Notwithstanding the mentors, Rashid used to aver that he was nobody’s protégé per se. Frequently, in his remarks about khayaal, he would mention admiringly about Amir Khan. The Indore gharana founder’s sargam was “unique”, Rashid would say, yet reiterate that his own swara patterns were a spin-off from his formative riyaaz in Badaun. “My taans have evolved out of my sargam coaching. They developed within me,” he would point out. “In any case, ‘Absorb all good elements’ had been the refrain of my gurus.”

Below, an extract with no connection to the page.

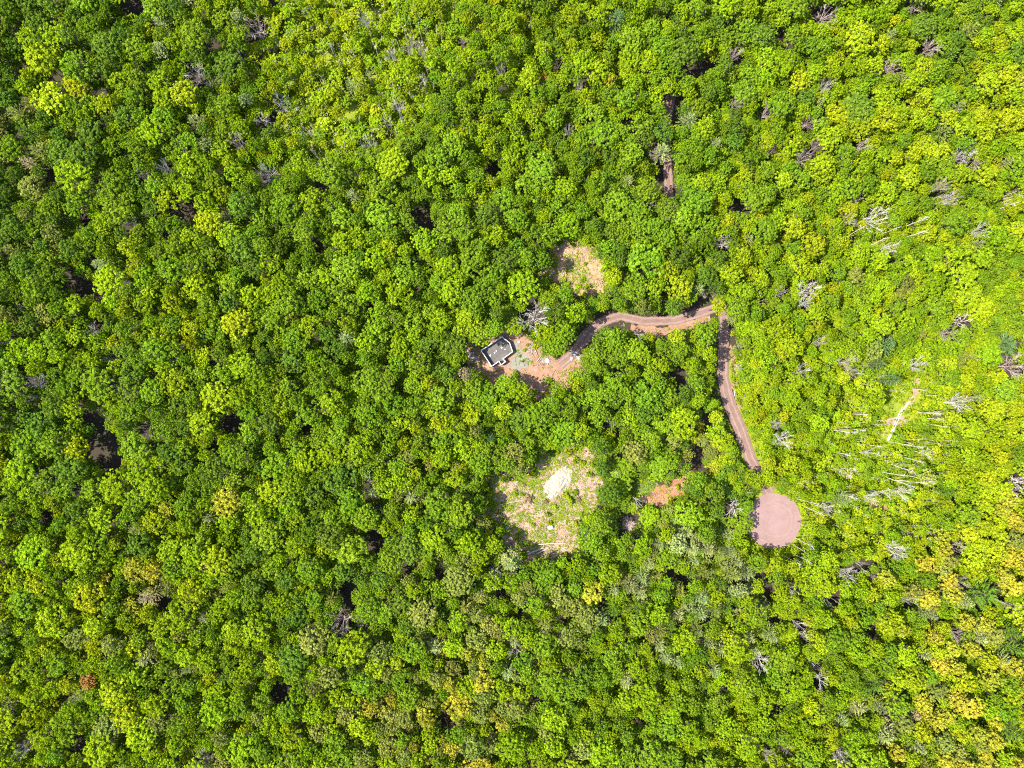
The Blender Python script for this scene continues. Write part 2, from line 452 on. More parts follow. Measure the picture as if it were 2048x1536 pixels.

To Rashid, Rampur-Sahaswan lent itself to several kinds of flexibility. Influenced by Amir (1912-74), Rashid slowed the tempo of his opening vilambit, but this least implied a change of gharana. Robustness defined his performance despite its characteristic throwing of the voice towards upper registers. Sharing a certain habit of Nissar Hussain, the grand-nephew would recall how the Ustad sped up his taranas during train travels to the rhythmic rail-beats. Taking the trip further forward, Rashid’s sonority offered him trysts with Bollywood, just as his uncle Mustafa. In a career of two decades, Rashid sang no less than 26 numbers in 19 Hindi films. ‘Aaoge jab tum’ particularly drew his satisfaction, with Sandesh Shandilya as the music director for ‘Jab We Met’ (2007).

When it comes to teaching, good students “help you learn more”. Every era brings in an exceptional artiste, who then scripts a new chapter in music, according to the maestro. Rashid Khan, who died last week aged 55, himself belonged to that league. The rains of his birthday month this July will miss the Malhar treat.